[BEGIN]
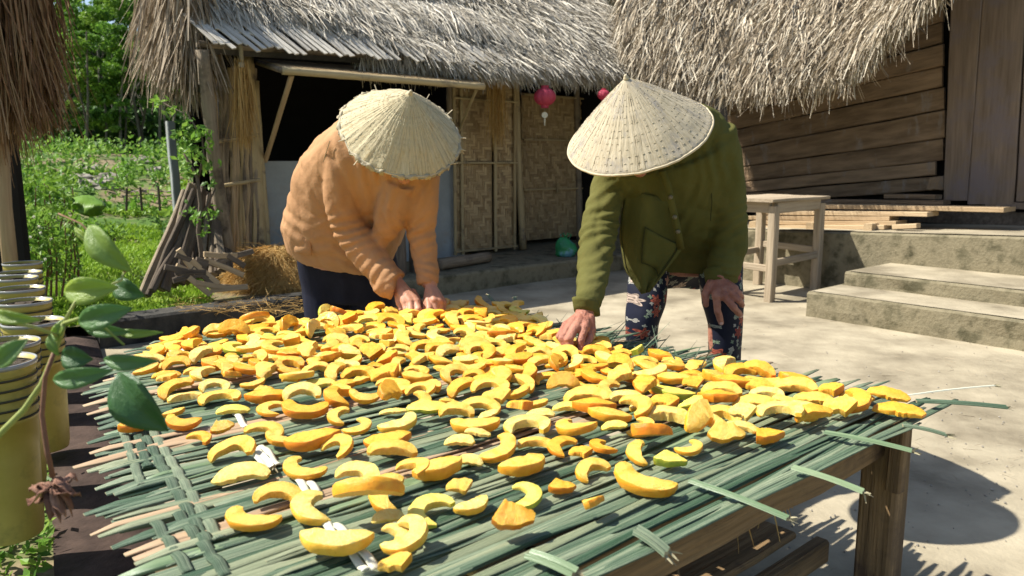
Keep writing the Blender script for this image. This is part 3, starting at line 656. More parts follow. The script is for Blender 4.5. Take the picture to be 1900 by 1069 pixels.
n = 5600; v = []; d = []; ln = []
for _ in range(n):
    q = random.uniform(0, cum[-1]); i = int(np.searchsorted(cum, q)-1); i = max(0, min(8, i)); s = i+(q-cum[i])/lens[i]
    p_, u_, nn, tg = rp(s, random.uniform(-.02, .25), random.uniform(-.05, .08)); dd = -UZ+NB*0-AX*random.uniform(-.05, .35)+tg*random.gauss(0, .16)+Vector((random.gauss(0, .1), random.gauss(0, .1), 0))
    v.append(p_); d.append(dd.normalized()); ln.append(random.uniform(.10, .26)*(1+.5*fbm(s*2.5, 3))*(1.25 if 2 < s < 6.5 else .9))
blades(g, v, d, np.array(ln), RNG.uniform(.007, .020, n), droop=.05, K=4, taper=.3, curl=.3)
part('thatch', g, 'leafthatch', house, kind='stuff')
# ---------------------------------------------------------------- the third hut, far left
lh = thing('straw_hut', 'dark hut at the left edge with long reddish brown straw hanging from its eave', 'hut', tuple(P(-40, 420, 3.7)))
lp = [P(-60, -20, 3.6), P(-10, -40, 3.65), P(30, -30, 3.7), P(52, 0, 3.8)]
g = MB(); curtain(g, lp, 2600, [.80, .78, .66, .45], (.006, .014), .10, .25, .05); 
curtain(g, [P(-30, 60, 3.7), P(20, 60, 3.75), P(58, 110, 3.8)], 1700, [.52, .50, .35], (.006, .013), .14, .25, .05)
part('hanging_straw', g, 'brownthatch', lh, kind='stuff')
g = MB(); g.sheet([[P(-120, -80, 3.6), P(25, -60, 3.75)], [P(-120, 200, 3.6), P(22, 130, 3.8)]], .08); part('thatch_core', g, 'thatchdeck', lh)
g = MB(); a_, b_ = P(8, 385, 3.85), P(-6, 150, 3.85); g.tube([a_-UZ*.6, a_, b_], .035, 10); part('post', g, 'lumber', lh, True)
g = MB(); g.box(P(-60, 330, 4.1), .55, .05, 1.3, ax=(1, 0, 0)); part('side_wall', g, 'dark', lh)
# ================================================================ TABLE, MAT, FRUIT
table = thing('drying_table', 'rough timber table with square legs carrying the leaf mat', 'table', tuple(W(1.0, 1.4, 0)))
TA0, TA1, TB0, TB1 = .56, 1.61, .668, 2.1
g = MB(); g.box(W((TA0+TA1)/2+.0, TB0, .434), TA1-TA0+.06, .045, .098, ax=AX, jit=.004, bev=.008); part('apron', g, 'tablewood', table)
g = MB(); g.box(W((TA0+TA1)/2, TB1-.05, .436), TA1-TA0, .045, .09, ax=AX, jit=.004, bev=.008); part('apron', g, 'tablewood', table)
for a in (TA0+.03, TA1-.06):
    g = MB(); g.box(W(a, (TB0+TB1)/2, .43), TB1-TB0-.1, .04, .08, ax=BX, jit=.004, bev=.008); part('apron', g, 'tablewood', table)
for a, b in ((TA1+.015, TB0-.012), (TA0+.08, TB0+.062), (TA0+.08, TB1-.1), (TA1-.04, TB1-.1)):
    g = MB(); g.box(W(a, b, .235), .47, .072, .075, ax=UZ, az=NB, jit=.002, bev=.006); leg = part('leg', g, 'tablewood', table)
g = MB(); g.box(W(TA1-.035, TB0-.056, .40), .14, .03, .03, ax=UZ, az=NB, jit=.002, bev=.004); part('bracket', g, 'tablewood', table)
for k, (a, w_) in enumerate(((.60, .09), (.76, .10), (.93, .10), (1.17, .12), (1.40, .09), (1.56, .05))):
    g = MB(); g.box(W(a, (TB0+TB1)/2+.02, .479), TB1-TB0+.04, w_, .014, ax=BX, jit=.003, bev=.003); part('top_board', g, 'lumber' if k in (0, 1) else 'tablewood', table)
for b in (TB0+.11, TB1-.16):
    g = MB(); g.box(W((TA0+TA1)/2, b, .12), TA1-TA0, .035, .055, ax=AX, jit=.003, bev=.005); part('stretcher', g, 'tablewood', table)
for k in range(4):
    b = TB0+.2+k*.24; g = MB(); g.box(W(.98, b, .16), 1.15, .13, .018, ax=AX+BX*random.uniform(-.03, .03), jit=.003, bev=.004); part('shelf_board', g, 'tablewood', table)
g = MB(); g.box(W(1.25, .95, .17), .75, .05, .05, ax=AX+BX*.9, jit=.004, bev=.005); part('brace', g, 'tablewood', table)
# fibres hanging under the apron
g = MB(); n = 26; v = [W(random.uniform(1.1, 1.35), TB0+random.uniform(0, .08), .40) for _ in range(n)]; d = RNG.normal(size=(n, 3))*.3; d[:, 2] = -1
blades(g, v, d/np.linalg.norm(d, axis=1, keepdims=True), RNG.uniform(.02, .08, n), .003, K=2); part('loose_fibre', g, 'goldstraw', table, kind='stuff')
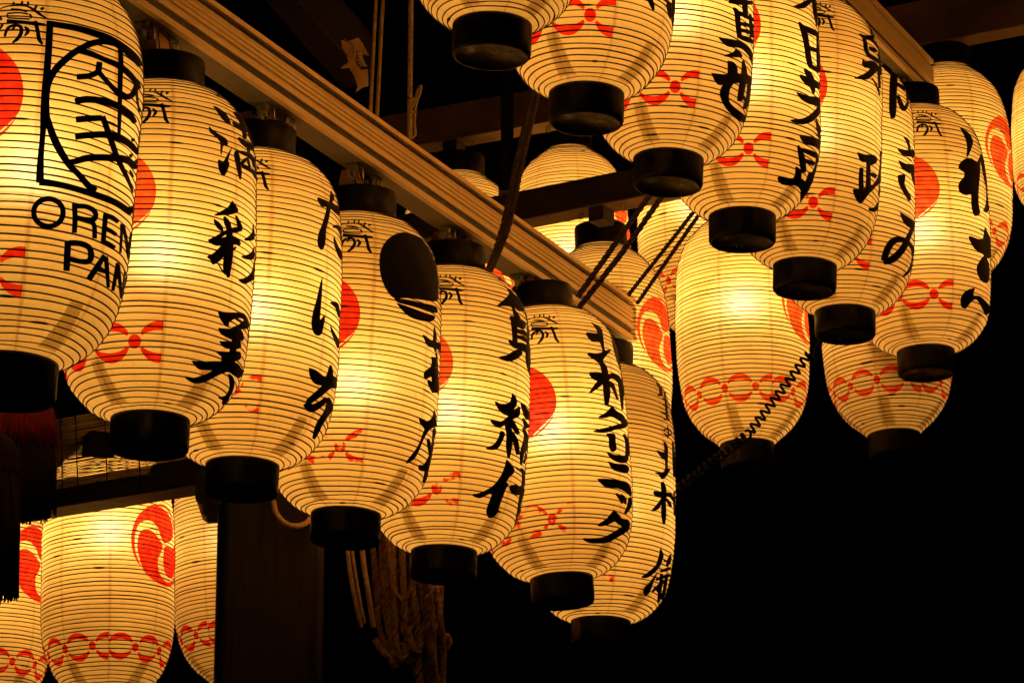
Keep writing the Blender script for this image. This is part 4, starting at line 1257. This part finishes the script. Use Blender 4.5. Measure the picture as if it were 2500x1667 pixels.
write('R6', [('M', [S((990,447,12),(1030,478,26),(1075,505,36),(1115,500,24)), S((1068,500,36),(1066,620,38),(1064,740,40),(1064,808,20)), S((1110,490,14),(1145,540,18),(1166,625,10)), S((1092,578,14),(1130,600,18),(1165,622,12)), S((1098,655,12),(1118,710,20),(1140,748,18),(1165,700,10)), S((1150,560,8),(1158,640,10),(1162,700,8)), S((1120,520,12),(1140,590,12)),
 G((1130,933),(1170,958),(1180,1018),(1202,1030),(1207,1077),(1180,1072),(1130,1062),(1093,1018),(1160,1030),(1155,980)), G((1096,1098),(1150,1123),(1207,1133),(1206,1187),(1160,1177),(1120,1152)), G((1093,1203),(1142,1198),(1137,1260),(1162,1310),(1184,1350),(1170,1374),(1140,1330),(1103,1260)), S((1190,1190,10),(1200,1230,10),(1208,1268,6))]),
 ('N', [G((1106,333),(1160,363),(1202,400),(1197,442),(1150,422),(1125,390)), S((1195,440,18),(1160,510,26),(1120,590,34),(1060,650,38),(1000,672,26)), S((1000,662,30),(1020,590,34),(1060,530,34),(1120,520,26),(1180,560,18),(1200,640,14),(1175,720,12),(1135,767,6))])])
write('R7', [('M', [G((1520,873),(1570,903),(1602,950),(1607,985),(1590,1030),(1567,1078),(1570,1010),(1560,950),(1535,900)),
 G((1600,1088),(1635,1110),(1657,1072),(1652,1150),(1647,1250),(1642,1380),(1654,1460),(1620,1472),(1600,1400),(1595,1332),(1560,1334),(1520,1312),(1513,1260),(1548,1210),(1548,1182),(1513,1155),(1520,1120),(1560,1088)), S((1658,1060,6),(1680,1180,12),(1700,1300,10),(1706,1400,18),(1690,1450,22))]),
 ('N', [G((1690,433),(1712,480),(1725,510),(1731,640),(1700,630),(1725,700),(1722,790),(1690,812),(1650,772),(1636,710),(1665,650),(1683,622),(1620,582),(1580,498),(1640,515),(1680,510)), G((1622,848),(1612,900),(1660,908),(1710,955),(1722,990),(1700,1032),(1660,962),(1630,922),(1590,952),(1560,987),(1530,972),(1528,920),(1560,873))])])
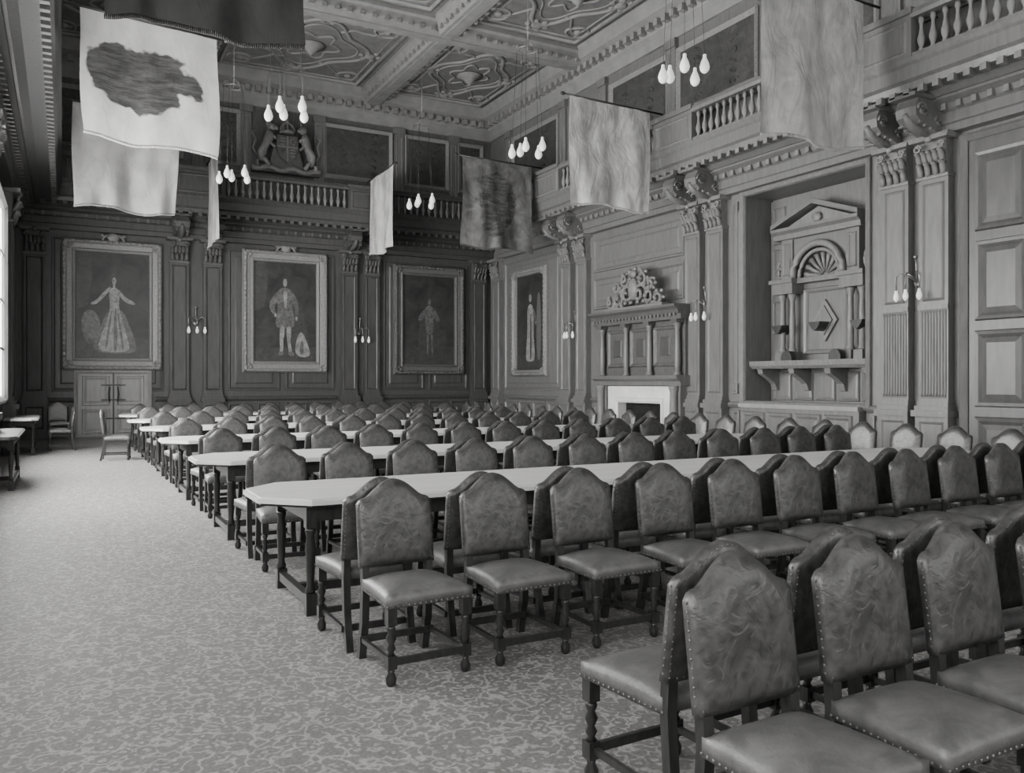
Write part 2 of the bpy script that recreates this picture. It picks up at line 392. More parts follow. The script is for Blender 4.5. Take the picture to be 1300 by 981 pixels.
def console(loc,rot,mats):
    b=MB(); ol=[(.05,5.48),(.3,5.5),(.5,5.56),(.72,5.62),(.84,5.72),(.86,5.86),(.8,5.98),(.78,6.04),(.05,6.04)]
    b.prism([(-d,z) for d,z in ol],-.18,.18,'yz',0)
    for sx in (-.19,.19):
        b.tube([(sx,-.7-.12*math.cos(t)*(1-t/12),5.82+.12*math.sin(t)*(1-t/12)) for t in [q*.6 for q in range(16)]],.025,6,False,1)
        b.tube([(sx,-.3-.09*math.cos(t)*(1-t/12),5.68+.09*math.sin(t)*(1-t/12)) for t in [q*.6 for q in range(16)]],.02,6,False,1)
    b.tube([(0,-.28,5.5),(0,-.45,5.54),(0,-.62,5.58),(0,-.78,5.64),(0,-.88,5.76)],.07,8,False,1,1,[.04,.07,.08,.07,.04])
    for q in range(3):
        for s in (-1,1): b.tube([(s*.05,-.4-.14*q,5.56+.03*q),(s*.15,-.44-.14*q,5.58+.03*q),(s*.18,-.5-.14*q,5.54+.03*q)],.03,6,False,1,1,[.035,.04,.02])
    b.box(-.24,.24,-.96,-.05,6.0,6.06)
    struct('trim',b.mesh('console',mats),'carved scroll bracket carrying the gallery',loc,rot)
for y in (20.0,19.2,14.62,13.88,9.40,8.68,5.4,4.7): console((W,y,0),RW,[WOODR,WOODL])
for x in (2.86,3.75,7.75,8.47): console((x,D,0),0,[WOODB,WOODK])
def panelling(u0,u1,z0,z1,n,loc,rot,mats,label,rail=True,base=True,nz=1):
    b=MB(); 
    if base: b.sweepx([(0,0),(.08,0),(.08,.16),(.05,.22),(0,.22)],u0,u1)
    if rail: b.sweepx([(0,z1-.02),(.05,z1),(.09,z1+.05),(.06,z1+.1),(0,z1+.12)],u0,u1)
    w=(u1-u0)/n; h=(z1-z0)/nz
    for i in range(n):
        for j in range(nz):
            b.ring(u0+i*w+.08,u0+(i+1)*w-.08,z0+j*h+.08,z0+(j+1)*h-.06,[(0,0),(.01,.05),(.05,.055),(.09,.01),(.2,.015),(.24,.04)],0,0,0)
    struct('trim',b.mesh('panelling',mats),label,loc,rot)
lb='moulded wood wall panelling'
for (a,c,n) in ((-.35,.25,1),(2.25,2.55,1),(4.1,7.4,4),(8.8,11.9,4)): panelling(a,c,.25,.95,n,(0,D,0),0,[WOODB],lb)
for (a,c,n) in ((-.35,2.55,2),(4.1,7.4,2),(8.8,11.9,2)): panelling(a,c,1.15,5.4,n,(0,D,0),0,[WOODB],lb,False,False)
for (a,c,n) in ((-24,-20.35,4),(-18.85,-18.2,1),(-13.55,-13.15,1),(-10.05,-9.8,1)): 
    if c-a>.2: panelling(a,c,.25,.95,n,(W,0,0),RW,[WOODR],lb)
panelling(-24,-20.35,1.15,5.4,1,(W,0,0),RW,[WOODR],lb,False,False)
panelling(-18.85,-14.95,4.35,5.4,1,(W,0,0),RW,[WOODR],lb,False,False)
panelling(-18.85,-14.95,3.35,4.35,2,(W,0,0),RW,[WOODR],lb,False,False)
panelling(-13.55,-13.2,1.15,5.4,1,(W,0,0),RW,[WOODR],lb,False,False)
panelling(-4.4,-.9,.25,5.4,3,(W,0,0),RW,[WOODR],lb,True,True,3)
b=MB().ring(-13.22,-9.98,.98,5.52,[(0,0),(.0,.06),(.04,.1),(.1,.05),(.12,0)],0)
struct('trim',b.mesh('recess_frame',[WOODL]),'moulded frame around the sideboard recess',(W,0,0),RW)
def upper_panel(u0,u1,z0,z1,loc,rot,label):
    e=empty('wall_painting',Vector(loc)+Matrix.Rotation(rot,4,'Z')@Vector(((u0+u1)/2,0,z0)),rot)
    tag(e,label,'painting','framed panels above the gallery')
    w=(u1-u0)/2;h=z1-z0
    mkobj('frame',MB().ring(-w,w,0,h,[(0,0),(0,.05),(.03,.09),(.08,.06),(.12,.03),(.14,.02)],0).mesh('frame',[GILT]),e)
    b=MB().box(-w+.13,w-.13,-.03,-.005,.13,h-.13)
    for i in range(6):
        for s in (-1,1):
            cx=s*(w-.15)*.5; cz=.13+(h-.26)*(i+.5)/6
            b.tube([(cx+.16*(1-t/9)*math.cos(t*s+i),-.03,cz+.10*(1-t/9)*math.sin(t)) for t in [q*.7 for q in range(11)]],.018,5)
    mkobj('canvas',b.mesh('canvas',[CANVU]),e)
for a,c in ((-.6,1.0),(1.3,3.0),(6.95,9.2),(9.6,11.15),(11.45,12.4)): upper_panel(a,c,7.72,9.4,(0,D,0),0,'dark framed decorative panel above the gallery')
upper_panel(3.7,4.55,7.72,9.4,(0,D,0),0,'dark framed decorative panel beside carved royal arms')
for a,c in ((-23.4,-20.6),(-18.0,-15.6),(-15.3,-12.7),(-12.2,-9.8),(-8.2,-5.8)): upper_panel(a,c,7.72,9.3,(W,0,0),RW,'dark framed decorative panel on the gallery wall')
def strips(us,loc,rot,mats):
    for u in us:
        b=MB(); b.box(u-.15,u+.15,-.08,0,6.56,9.55); b.box(u-.19,u+.19,-.11,0,6.56,6.9); b.box(u-.19,u+.19,-.13,0,9.35,9.55)
        b.ring(u-.1,u+.1,7.0,9.25,[(0,.08),(.02,.1),(.04,.085)],1)
        struct('trim',b.mesh('strip',mats),'slim pilaster strip above the gallery',loc,rot)
strips((3.35,4.68,6.83,9.4,11.3),(0,D,0),0,[WOODR,WOODL])
strips((-23.6,-20.3,-18.3,-15.45,-12.45,-9.5,-8.5,-5.5),(W,0,0),RW,[WOODR,WOODL])
b=MB().sweepx([(0,7.5),(.06,7.5),(.09,7.56),(.05,7.62),(0,7.62)],L,W); struct('trim',b.mesh('rail',[WOODR]),'moulded rail above the gallery',(0,D,0),0)
b=MB().sweepx([(0,7.5),(.06,7.5),(.09,7.56),(.05,7.62),(0,7.62)],-D,4); struct('trim',b.mesh('rail',[WOODR]),'moulded rail above the gallery',(W,0,0),RW)
b=MB().box(L,W,-.02,0,6.56,9.55); struct('trim',b.mesh('upper_facing',[WOODK]),'wood facing above the end gallery',(0,D+.005,0),0)
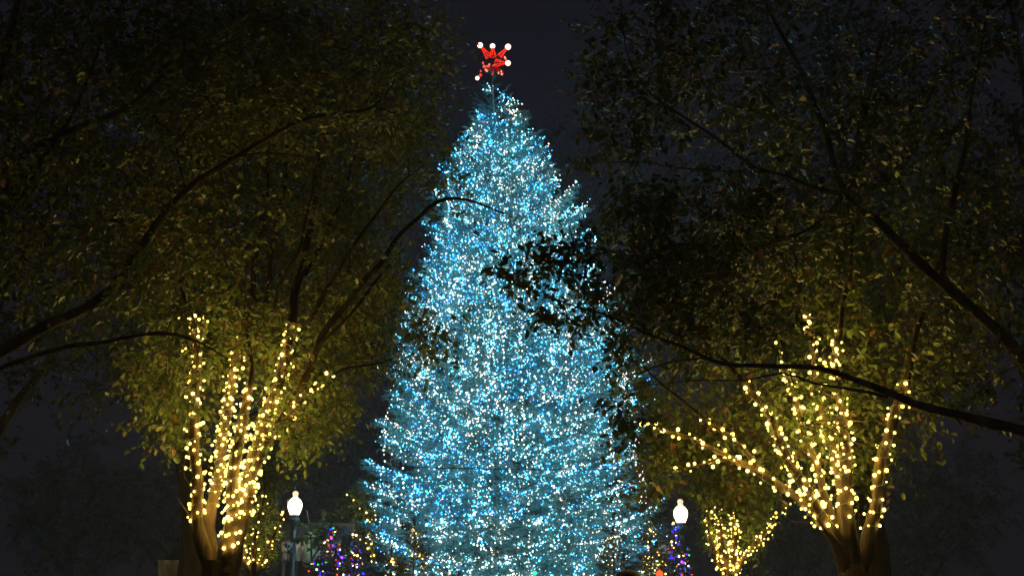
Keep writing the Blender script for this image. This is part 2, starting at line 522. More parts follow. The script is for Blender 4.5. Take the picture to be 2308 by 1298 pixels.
def broad_tree(name, label, cat_, base, limbs, pads, mats, leaf=0.075, per=7, twigs=3, single=0, trunk_n=1, group=None, simple=False, thin=0.8, dense=1.0, twig_len=0.45, step=0.35):
    """Tree with trunk, limbs, crown; limbs are pixel polylines with depth and radius."""
    root = empty(name, base, label, cat_, group)
    P = [limb_world(l) for l in limbs]
    P = [(p, r * thin) for p, r in P]
    for k_, (p, r) in enumerate(P):          # kinks and slow wander, none at the foot
        if k_ < trunk_n: continue
        q_ = np.arange(len(p)) * 0.10
        env = np.clip(q_ / 0.8, 0, 1)[:, None]
        ph = RNG.random(6) * 6.28
        p += env * np.stack([0.020 * np.sin(q_ * 4.1 + ph[0]) + 0.010 * np.sin(q_ * 10 + ph[1]), 0.02 * np.sin(q_ * 3 + ph[2]), 0.018 * np.sin(q_ * 4.7 + ph[3]) + 0.008 * np.sin(q_ * 11 + ph[4])], axis=1)
    for i, (p, r) in enumerate(P):
        gg = Geo()
        tube(gg, p + RNG.normal(size=p.shape) * r[:, None] * 0.05, r * (1 + 0.06 * RNG.normal(size=len(r))), 10 if r[0] > 0.05 else 7)
        gg.build('trunk' if i < trunk_n else 'limb', mats[0], root, smooth=True)
    T = crown_targets([q[:6] + (int(q[6] * dense),) for q in pads])
    gb = Geo()
    tw = grow(P, T, gb, twigs_per=twigs, twig_len=twig_len, step=step)
    for (p, r) in P[trunk_n:]:               # short bare side twigs
        for q_ in range(4, len(p) - 1, 3):
            if r[q_] > 0.07 or random.random() < 0.35: continue
            tdir = nrm(p[q_ + 1] - p[q_]); e_ = nrm(tdir * 0.8 + RNG.normal(size=3) * 0.8)
            ln = random.uniform(0.12, 0.5)
            a_ = p[q_]; b_ = a_ + e_ * ln * 0.5 + RNG.normal(size=3) * 0.03; c_ = a_ + e_ * ln + np.array([0, 0, 0.05]) + RNG.normal(size=3) * 0.05
            tube(gb, np.array([a_, b_, c_]), [min(0.006, r[q_] * 0.5), 0.0035, 0.0015], 4, cap=False)
    gb.build('branches', mats[1], root, kind='stuff')
    LP, LR, LS = leaves_on(tw, per, leaf)
    if single:
        d = np.linalg.norm(LP - EYEP, axis=1) / LS
        inview = (np.abs(LP[:, 0] / LP[:, 1]) < 0.42) & (LP[:, 2] < EYE + LP[:, 1] * 0.56)
        d = np.where(inview, d, 1e9)
        order = np.argsort(d)
        idx, rest = order[:single], order[single:]
        me = bpy.data.meshes.new('leaf')
        me.from_pydata([tuple(v) for v in LV], [], [tuple(int(a) for a in f) for ff in LF for f in ff])
        me.materials.append(mats[2]); me.update()
        lo = np.array(root.location)
        for i in idx:
            b = bpy.data.objects.new('leaf', me)
            M = np.eye(4); M[:3, :3] = LR[i] * LS[i]; M[:3, 3] = LP[i] - lo
            b.parent = root
            b.matrix_local = Matrix(M.tolist())
            C.objects.link(b)
    else:
        rest = np.arange(len(LP))
    g = Geo()
    if simple: scatter(g, LV2, LF2, LP[rest], LR[rest], LS[rest])
    else: scatter(g, LV, LF, LP[rest], LR[rest], LS[rest])
    g.build('foliage', mats[2], root, kind='stuff')
    return root, P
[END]
#### [Problem requirements]
Report every line containing the word "script" from the listing above.

#### [Result of this exercise]
Keep writing the Blender script for this image. This is part 3, starting at line 656. More parts follow. The script is for Blender 4.5. Take the picture to be 1900 by 1069 pixels.
Keep writing the Blender script for this image. This is part 4, starting at line 1257. This part finishes the script. Use Blender 4.5. Measure the picture as if it were 2500x1667 pixels.
Write part 2 of the bpy script that recreates this picture. It picks up at line 392. More parts follow. The script is for Blender 4.5. Take the picture to be 1300 by 981 pixels.
Keep writing the Blender script for this image. This is part 2, starting at line 522. More parts follow. The script is for Blender 4.5. Take the picture to be 2308 by 1298 pixels.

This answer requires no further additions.